Three different brands of LED ribbons have now been ordered from several suppliers. The current working goal is to create a backlight that is 150 watts per square foot, with 10,000 lumens per square foot. The brightest ribbon I’ve ordered is 22 lumens per LED, and 900 LED’s will be put in a 23″ computer monitor. LED’s can also accept surge current for short time periods to provide over 50 lumens per LED. For ultra short strobes, I can exceed 25,000 lumens per square foot. This is enough strobe wattage to make LCD have less motion blur than CRT.
Total amount of all orders is 80 meters of LED ribbon (4,800 LED’s at 60 LED per meter, using brighter #5050 LED’s instead of dimmer #3528 LED’s), which is enough for at least three computer monitors. Some are actually for R&D — including backlight diffusion tests, brightness tests, and overvoltage failure tests.
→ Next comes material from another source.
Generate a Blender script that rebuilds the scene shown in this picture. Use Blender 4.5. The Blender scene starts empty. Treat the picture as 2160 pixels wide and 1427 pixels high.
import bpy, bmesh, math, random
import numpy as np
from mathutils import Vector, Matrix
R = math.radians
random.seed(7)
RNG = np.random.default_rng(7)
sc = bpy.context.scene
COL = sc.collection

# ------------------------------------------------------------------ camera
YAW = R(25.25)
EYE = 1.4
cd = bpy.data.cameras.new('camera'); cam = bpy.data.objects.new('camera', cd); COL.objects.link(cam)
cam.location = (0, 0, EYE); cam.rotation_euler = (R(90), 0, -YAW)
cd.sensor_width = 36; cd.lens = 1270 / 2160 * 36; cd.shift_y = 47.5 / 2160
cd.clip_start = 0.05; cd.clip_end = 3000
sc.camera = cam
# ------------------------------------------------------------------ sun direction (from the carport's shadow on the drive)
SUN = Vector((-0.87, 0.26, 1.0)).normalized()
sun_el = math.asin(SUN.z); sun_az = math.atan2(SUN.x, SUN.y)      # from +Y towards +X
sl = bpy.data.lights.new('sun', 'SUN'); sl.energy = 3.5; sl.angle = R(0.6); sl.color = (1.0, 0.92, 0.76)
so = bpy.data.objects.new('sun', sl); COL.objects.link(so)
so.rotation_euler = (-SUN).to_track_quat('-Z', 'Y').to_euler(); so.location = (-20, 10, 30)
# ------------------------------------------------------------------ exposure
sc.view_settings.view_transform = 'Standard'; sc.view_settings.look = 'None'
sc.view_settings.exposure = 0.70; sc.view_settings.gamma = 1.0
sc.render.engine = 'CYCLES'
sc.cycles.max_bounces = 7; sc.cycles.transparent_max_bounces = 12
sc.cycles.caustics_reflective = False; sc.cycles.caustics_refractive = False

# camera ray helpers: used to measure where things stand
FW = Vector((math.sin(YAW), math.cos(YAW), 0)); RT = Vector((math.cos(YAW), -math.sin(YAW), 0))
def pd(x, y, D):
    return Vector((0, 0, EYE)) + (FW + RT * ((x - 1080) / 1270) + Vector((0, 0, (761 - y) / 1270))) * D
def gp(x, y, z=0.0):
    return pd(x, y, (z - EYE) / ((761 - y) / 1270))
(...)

High wattage is necessary to more accurately emulate CRT scanning flicker using a scientifically proper sequential scanning backlight (FAQ) — see how ultra-brightly CRT phosphor shines for a short period in high-speed video of CRT scanning. Less than 50% of existing scanning backlights have significantly noticeable blur elimination, and most scanning backlights dim the picture. The BlurBusters scanning backlight design is scientifically targeted at the goal of maximum motion blur elimination, with minimal disadvantages.